# WHAT IS EXPECTED:
Images are not part of the copy; write out the rest of the data exactly as given.
======== GIVEN MATERIAL
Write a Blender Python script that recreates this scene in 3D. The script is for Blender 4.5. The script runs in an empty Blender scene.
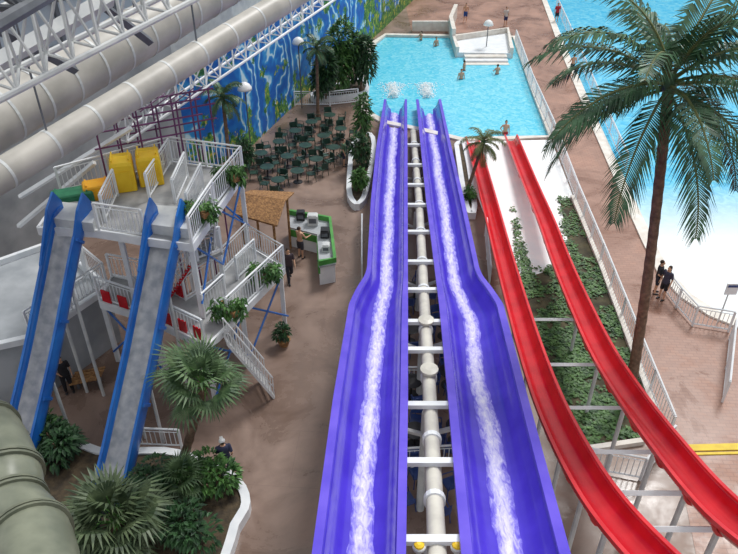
import bpy, bmesh, math, random
from mathutils import Vector, Matrix, noise as mnoise
from mathutils.geometry import tessellate_polygon
random.seed(7)
rnd=random.random
def U(a,b): return a+(b-a)*random.random()
C=bpy.context.scene.collection
F=700.0; CH=18.5; PIT=math.radians(35)
FW=Vector((0,math.cos(PIT),-math.sin(PIT))); UP=Vector((0,math.sin(PIT),math.cos(PIT))); RT=Vector((1,0,0))
CAM=Vector((0,0,CH))
def ray(px,py): return FW+RT*((px-369)/F)-UP*((py-277)/F)
def G(px,py,z=0.0):
    d=ray(px,py); return CAM+d*((z-CH)/d.z)
def GY(px,py,Y):
    d=ray(px,py); return CAM+d*(Y/d.y)
cam=bpy.data.objects.new('camera',bpy.data.cameras.new('camera')); C.objects.link(cam)
cam.location=CAM; cam.rotation_euler=(math.radians(90)-PIT,0,0)
cam.data.sensor_width=36; cam.data.lens=F/738*36; cam.data.clip_end=400
bpy.context.scene.camera=cam
try: bpy.context.scene.view_settings.view_transform='Standard'
except Exception: pass

# ---------------- materials
def lin(c):
    return tuple(((x/255)/12.92 if x/255<=.04045 else ((x/255+.055)/1.055)**2.4) for x in c)+(1,)
def mat(name,c1,c2=None,scale=3.0,rough=.5,metal=0,bump=0,detail=4,spec=.5,lo=.35,hi=.65,bscale=None):
    m=bpy.data.materials.new(name); m.use_nodes=True; nt=m.node_tree; b=nt.nodes['Principled BSDF']
    b.inputs['Roughness'].default_value=rough; b.inputs['Metallic'].default_value=metal
    b.inputs['Specular IOR Level'].default_value=spec
    c2=c2 or tuple(min(255,x*.88) for x in c1)
    g=nt.nodes.new('ShaderNodeNewGeometry'); n=nt.nodes.new('ShaderNodeTexNoise')
    n.inputs['Scale'].default_value=scale; n.inputs['Detail'].default_value=detail
    nt.links.new(g.outputs['Position'],n.inputs['Vector'])
    r=nt.nodes.new('ShaderNodeValToRGB'); r.color_ramp.elements[0].position=lo; r.color_ramp.elements[1].position=hi
    r.color_ramp.elements[0].color=lin(c2); r.color_ramp.elements[1].color=lin(c1)
    nt.links.new(n.outputs['Fac'],r.inputs['Fac']); nt.links.new(r.outputs['Color'],b.inputs['Base Color'])
    if bump:
        n2=nt.nodes.new('ShaderNodeTexNoise'); n2.inputs['Scale'].default_value=bscale or scale*3
        nt.links.new(g.outputs['Position'],n2.inputs['Vector'])
        bp=nt.nodes.new('ShaderNodeBump'); bp.inputs['Strength'].default_value=bump; bp.inputs['Distance'].default_value=.05
        nt.links.new(n2.outputs['Fac'],bp.inputs['Height']); nt.links.new(bp.outputs['Normal'],b.inputs['Normal'])
    return m
def brick_mat(name,c1,c2,mortar,scale=1.0,rough=.7,bw=.4,bh=.2,ms=.015,lo=.68):
    m=bpy.data.materials.new(name); m.use_nodes=True; nt=m.node_tree; b=nt.nodes['Principled BSDF']
    g=nt.nodes.new('ShaderNodeNewGeometry'); mp=nt.nodes.new('ShaderNodeMapping'); mp.inputs['Rotation'].default_value=(0,0,.07)
    br=nt.nodes.new('ShaderNodeTexBrick'); br.inputs['Scale'].default_value=scale; br.inputs['Brick Width'].default_value=bw
    br.inputs['Row Height'].default_value=bh; br.inputs['Mortar Size'].default_value=ms
    br.inputs['Color1'].default_value=lin(c1); br.inputs['Color2'].default_value=lin(c2); br.inputs['Mortar'].default_value=lin(mortar)
    nt.links.new(g.outputs['Position'],mp.inputs['Vector']); nt.links.new(mp.outputs['Vector'],br.inputs['Vector'])
    n=nt.nodes.new('ShaderNodeTexNoise'); n.inputs['Scale'].default_value=.38; n.inputs['Detail'].default_value=9; n.inputs['Roughness'].default_value=.66; n.inputs['Distortion'].default_value=.5
    nt.links.new(g.outputs['Position'],n.inputs['Vector'])
    r=nt.nodes.new('ShaderNodeValToRGB'); r.color_ramp.elements[0].position=.34; r.color_ramp.elements[1].position=.66
    r.color_ramp.elements[0].color=(lo,lo*.97,lo*.95,1); r.color_ramp.elements[1].color=(1.15,1.14,1.13,1)
    nt.links.new(n.outputs['Fac'],r.inputs['Fac'])
    mx=nt.nodes.new('ShaderNodeMix'); mx.data_type='RGBA'; mx.blend_type='MULTIPLY'; mx.inputs['Factor'].default_value=1
    nt.links.new(br.outputs['Color'],mx.inputs['A']); nt.links.new(r.outputs['Color'],mx.inputs['B'])
    nt.links.new(mx.outputs['Result'],b.inputs['Base Color'])
    rr=nt.nodes.new('ShaderNodeMapRange'); rr.inputs['From Min'].default_value=.4; rr.inputs['From Max'].default_value=.6; rr.inputs['To Min'].default_value=max(.1,rough-.28); rr.inputs['To Max'].default_value=rough+.1
    nt.links.new(n.outputs['Fac'],rr.inputs['Value']); nt.links.new(rr.outputs['Result'],b.inputs['Roughness'])
    return m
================
# COMPLETE OUTPUT:
Write a Blender Python script that recreates this scene in 3D. The script is for Blender 4.5. The script runs in an empty Blender scene.
import bpy, bmesh, math, random
from mathutils import Vector, Matrix, noise as mnoise
from mathutils.geometry import tessellate_polygon
random.seed(7)
rnd=random.random
def U(a,b): return a+(b-a)*random.random()
C=bpy.context.scene.collection
F=700.0; CH=18.5; PIT=math.radians(35)
FW=Vector((0,math.cos(PIT),-math.sin(PIT))); UP=Vector((0,math.sin(PIT),math.cos(PIT))); RT=Vector((1,0,0))
CAM=Vector((0,0,CH))
def ray(px,py): return FW+RT*((px-369)/F)-UP*((py-277)/F)
def G(px,py,z=0.0):
    d=ray(px,py); return CAM+d*((z-CH)/d.z)
def GY(px,py,Y):
    d=ray(px,py); return CAM+d*(Y/d.y)
cam=bpy.data.objects.new('camera',bpy.data.cameras.new('camera')); C.objects.link(cam)
cam.location=CAM; cam.rotation_euler=(math.radians(90)-PIT,0,0)
cam.data.sensor_width=36; cam.data.lens=F/738*36; cam.data.clip_end=400
bpy.context.scene.camera=cam
try: bpy.context.scene.view_settings.view_transform='Standard'
except Exception: pass

# ---------------- materials
def lin(c):
    return tuple(((x/255)/12.92 if x/255<=.04045 else ((x/255+.055)/1.055)**2.4) for x in c)+(1,)
def mat(name,c1,c2=None,scale=3.0,rough=.5,metal=0,bump=0,detail=4,spec=.5,lo=.35,hi=.65,bscale=None):
    m=bpy.data.materials.new(name); m.use_nodes=True; nt=m.node_tree; b=nt.nodes['Principled BSDF']
    b.inputs['Roughness'].default_value=rough; b.inputs['Metallic'].default_value=metal
    b.inputs['Specular IOR Level'].default_value=spec
    c2=c2 or tuple(min(255,x*.88) for x in c1)
    g=nt.nodes.new('ShaderNodeNewGeometry'); n=nt.nodes.new('ShaderNodeTexNoise')
    n.inputs['Scale'].default_value=scale; n.inputs['Detail'].default_value=detail
    nt.links.new(g.outputs['Position'],n.inputs['Vector'])
    r=nt.nodes.new('ShaderNodeValToRGB'); r.color_ramp.elements[0].position=lo; r.color_ramp.elements[1].position=hi
    r.color_ramp.elements[0].color=lin(c2); r.color_ramp.elements[1].color=lin(c1)
    nt.links.new(n.outputs['Fac'],r.inputs['Fac']); nt.links.new(r.outputs['Color'],b.inputs['Base Color'])
    if bump:
        n2=nt.nodes.new('ShaderNodeTexNoise'); n2.inputs['Scale'].default_value=bscale or scale*3
        nt.links.new(g.outputs['Position'],n2.inputs['Vector'])
        bp=nt.nodes.new('ShaderNodeBump'); bp.inputs['Strength'].default_value=bump; bp.inputs['Distance'].default_value=.05
        nt.links.new(n2.outputs['Fac'],bp.inputs['Height']); nt.links.new(bp.outputs['Normal'],b.inputs['Normal'])
    return m
def brick_mat(name,c1,c2,mortar,scale=1.0,rough=.7,bw=.4,bh=.2,ms=.015,lo=.68):
    m=bpy.data.materials.new(name); m.use_nodes=True; nt=m.node_tree; b=nt.nodes['Principled BSDF']
    g=nt.nodes.new('ShaderNodeNewGeometry'); mp=nt.nodes.new('ShaderNodeMapping'); mp.inputs['Rotation'].default_value=(0,0,.07)
    br=nt.nodes.new('ShaderNodeTexBrick'); br.inputs['Scale'].default_value=scale; br.inputs['Brick Width'].default_value=bw
    br.inputs['Row Height'].default_value=bh; br.inputs['Mortar Size'].default_value=ms
    br.inputs['Color1'].default_value=lin(c1); br.inputs['Color2'].default_value=lin(c2); br.inputs['Mortar'].default_value=lin(mortar)
    nt.links.new(g.outputs['Position'],mp.inputs['Vector']); nt.links.new(mp.outputs['Vector'],br.inputs['Vector'])
    n=nt.nodes.new('ShaderNodeTexNoise'); n.inputs['Scale'].default_value=.38; n.inputs['Detail'].default_value=9; n.inputs['Roughness'].default_value=.66; n.inputs['Distortion'].default_value=.5
    nt.links.new(g.outputs['Position'],n.inputs['Vector'])
    r=nt.nodes.new('ShaderNodeValToRGB'); r.color_ramp.elements[0].position=.34; r.color_ramp.elements[1].position=.66
    r.color_ramp.elements[0].color=(lo,lo*.97,lo*.95,1); r.color_ramp.elements[1].color=(1.15,1.14,1.13,1)
    nt.links.new(n.outputs['Fac'],r.inputs['Fac'])
    mx=nt.nodes.new('ShaderNodeMix'); mx.data_type='RGBA'; mx.blend_type='MULTIPLY'; mx.inputs['Factor'].default_value=1
    nt.links.new(br.outputs['Color'],mx.inputs['A']); nt.links.new(r.outputs['Color'],mx.inputs['B'])
    nt.links.new(mx.outputs['Result'],b.inputs['Base Color'])
    rr=nt.nodes.new('ShaderNodeMapRange'); rr.inputs['From Min'].default_value=.4; rr.inputs['From Max'].default_value=.6; rr.inputs['To Min'].default_value=max(.1,rough-.28); rr.inputs['To Max'].default_value=rough+.1
    nt.links.new(n.outputs['Fac'],rr.inputs['Value']); nt.links.new(rr.outputs['Result'],b.inputs['Roughness'])
    return m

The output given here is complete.